Zweimal in der Woche, samstags und sonntags, finden die "größten" Wasserspiele auf einem Platz an der Wildganspagode statt. Tausende Menschen tummeln sich hier bereits, als wir ankommen. Wir haben noch etwas Zeit, bevor pünktlich halb neun mit der Show begonnen wird. Die Springbrunnenanlage ist 600m lang. Wirklich beachtlich. Vor ein paar Jahren waren hier noch zwei Dörfer zu finden. Es geht los. Aus zahllosen Löchern schießen Wasserfontänen zu unterschiedlichen Musikstücken. Europäische Oper und chinesische Klänge. Eine tolle Choreographie. Nur die bunten Lampen, welche das Wasser anleuchten, könnten etwas stärker sein. Das tolle Erlebnis ist nach 20 Minuten vorbei.

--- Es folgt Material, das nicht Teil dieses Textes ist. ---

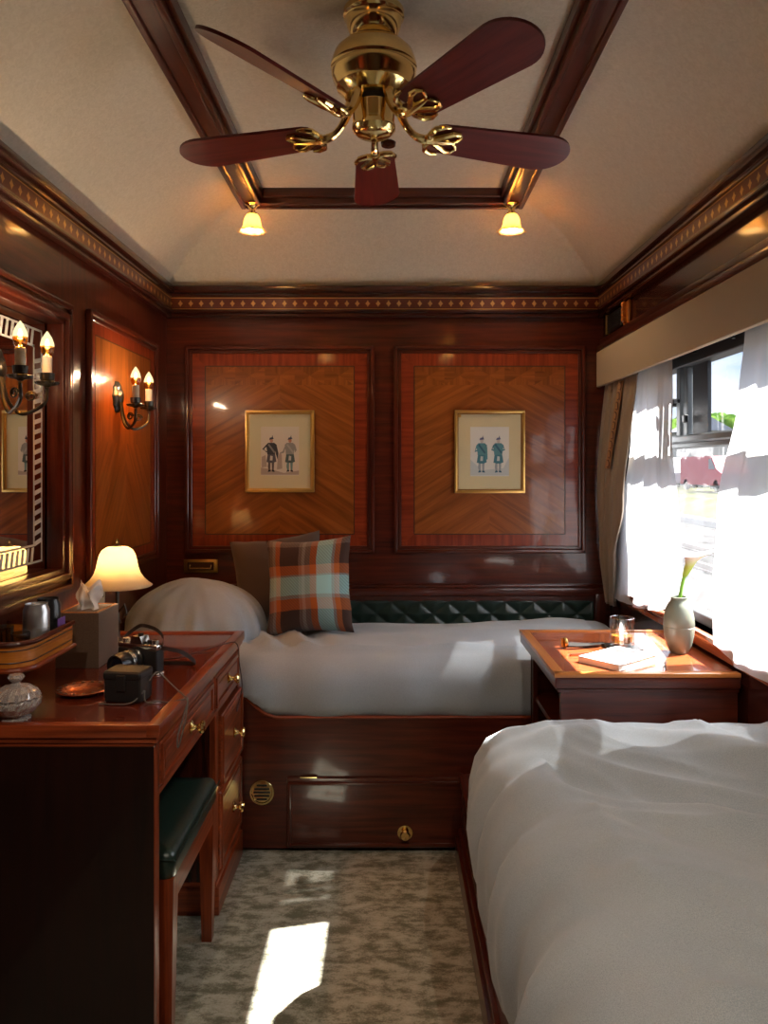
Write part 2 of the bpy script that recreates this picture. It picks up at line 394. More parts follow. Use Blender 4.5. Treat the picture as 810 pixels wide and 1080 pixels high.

Weiter geht unsere Tour zur Stadtmauer. Weltbekannt ist sie. 14km lang und komplett erhalten. Wurde in der Ming-Dynastie in ihren heutigen Zustand gebracht (vor ca. 600 Jahren). Vor der Stadtmauer, noch außerhalb der Altstadt, treffen sich am Wochenende die Chinesen, die nicht bei den Wasserspielen waren. Auf der einen Seite der Straße ist Tanz für "Oma und Opa", auf der anderen Seite ist Karaoke. Lärm und Menschen ohne Ende. Leider ist die Zeit ziemlich knapp bemessen. Es reicht gerade für ein paar Aufnahmen und Fotos.
Letztes Ziel für heute: Der Nachtmarkt oder auch die Garküchenstraße. Nachdem wir uns durch den achtspurigen Kreisverkehr um den Glockenturm gequält haben, steigen wir am Trommelturm aus dem Bus. Auch hier wieder tausende Menschen. Wir haben dreißig Minuten Zeit, um uns das Treiben anzusehen. Unzählige Garküchen. Wenn ich nicht so satt wäre, würde ich hier glatt weiter essen. Dazwischen Stände mit Obst und Trödel. Und ganz schön eng. Aber hochinteressant. Am Trommelturm versuchen Verkäufer und Käufer verzweifelt, ihre Drachen in den Abendhimmel von Xi'an zu bringen.
Es ist 22:15 Uhr. Jetzt fahren wir zurück zum Hotel. Es reicht für heute. Im Fernsehen (CCTV5) läuft Bundesliga. Stuttgart gegen Berlin. Live. Es steht immer noch 0:0, als wir den Fernseher wieder abschalten.